Thousands to switch their accounts from banks to credit unions

Kevin O'Donovan
Kevin O'Donovan
Charlie Weston

Charlie Weston

THOUSANDS of consumers are expected to ditch their expensive bank accounts and start using credit unions for their day-to-day banking instead.

It follows large numbers of credit unions putting in place electronic payments systems, allowing members to pay bills online and receive wages and pensions electronically into their credit union accounts.

And the next stage in the modernisation of the credit union movement is set to see them use a new debit card to take on the bank current accounts.

As part of the electronic payments move, a pilot project that will allow members to have direct debits paid out of their credit union accounts is to start in November.

A full roll-out of the direct debit service is expected from February, according to Kevin O'Donovan of the Credit Unions Services Organisation for Payments (CUSOP), a group of credit unions that have come together to provide electronic payments for the sector.

Mr O'Donovan said he expected that by the summer of 2015 up to 50,000 people will have closed their current accounts with banks and will do their day-to-day banking through their credit union instead. One in 10 of those with access to electronic payments through their credit union was likely to spurn their bank in favour of the member-owned lenders, he said.

Wexford Credit Union - which is one of the largest in the country with 36,000 members - is set to go live in the next three weeks with electronic payment options for its members.
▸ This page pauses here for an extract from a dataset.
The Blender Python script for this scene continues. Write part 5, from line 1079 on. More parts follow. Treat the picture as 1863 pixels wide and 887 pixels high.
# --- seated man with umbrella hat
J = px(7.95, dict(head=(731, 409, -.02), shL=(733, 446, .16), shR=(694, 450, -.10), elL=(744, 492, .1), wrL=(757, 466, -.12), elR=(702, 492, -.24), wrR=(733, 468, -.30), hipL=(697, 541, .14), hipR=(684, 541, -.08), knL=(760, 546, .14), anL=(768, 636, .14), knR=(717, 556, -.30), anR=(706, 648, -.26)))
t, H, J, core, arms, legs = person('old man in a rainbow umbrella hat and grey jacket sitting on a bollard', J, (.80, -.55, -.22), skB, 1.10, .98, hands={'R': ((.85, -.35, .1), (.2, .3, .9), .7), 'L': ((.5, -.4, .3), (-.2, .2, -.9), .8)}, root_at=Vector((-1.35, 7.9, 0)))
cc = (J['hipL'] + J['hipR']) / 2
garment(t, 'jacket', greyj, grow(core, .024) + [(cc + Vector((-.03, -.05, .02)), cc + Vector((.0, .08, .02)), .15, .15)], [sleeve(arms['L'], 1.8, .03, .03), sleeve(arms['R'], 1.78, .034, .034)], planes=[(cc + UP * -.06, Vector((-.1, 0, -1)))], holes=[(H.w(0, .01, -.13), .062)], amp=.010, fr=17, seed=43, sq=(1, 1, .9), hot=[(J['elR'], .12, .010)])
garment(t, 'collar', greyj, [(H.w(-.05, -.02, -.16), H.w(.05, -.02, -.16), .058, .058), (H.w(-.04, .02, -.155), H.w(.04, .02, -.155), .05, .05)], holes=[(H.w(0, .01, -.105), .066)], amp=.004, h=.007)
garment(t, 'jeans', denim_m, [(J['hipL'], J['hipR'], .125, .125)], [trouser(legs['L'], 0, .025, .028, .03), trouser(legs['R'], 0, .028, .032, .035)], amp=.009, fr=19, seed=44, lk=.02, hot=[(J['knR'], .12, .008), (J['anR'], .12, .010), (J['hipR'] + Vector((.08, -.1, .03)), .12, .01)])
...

It joins credit unions in Malahide, Tallaght, Rathfarnham, Dundalk, Sligo, Donegal town and Templemore, that are among 86 that have the facilities to offer payments online. Another 52 are set to go live by the end of this year, with up to 200 expected to be electronically enabled by the end of next year.

Mr O'Donovan said this would represent around half of all credit unions, taking in around two million members.

The expectation is that credit unions will then be able to offer basic bank accounts, loans, savings, car and home insurance, as well as travel and life insurance at lower costs than banks.

Basic bank accounts offered by credit unions will not be free, but are expected to be much cheaper than bank current accounts. Another 58 credit unions are already offering electronic payments through BNP Paribas.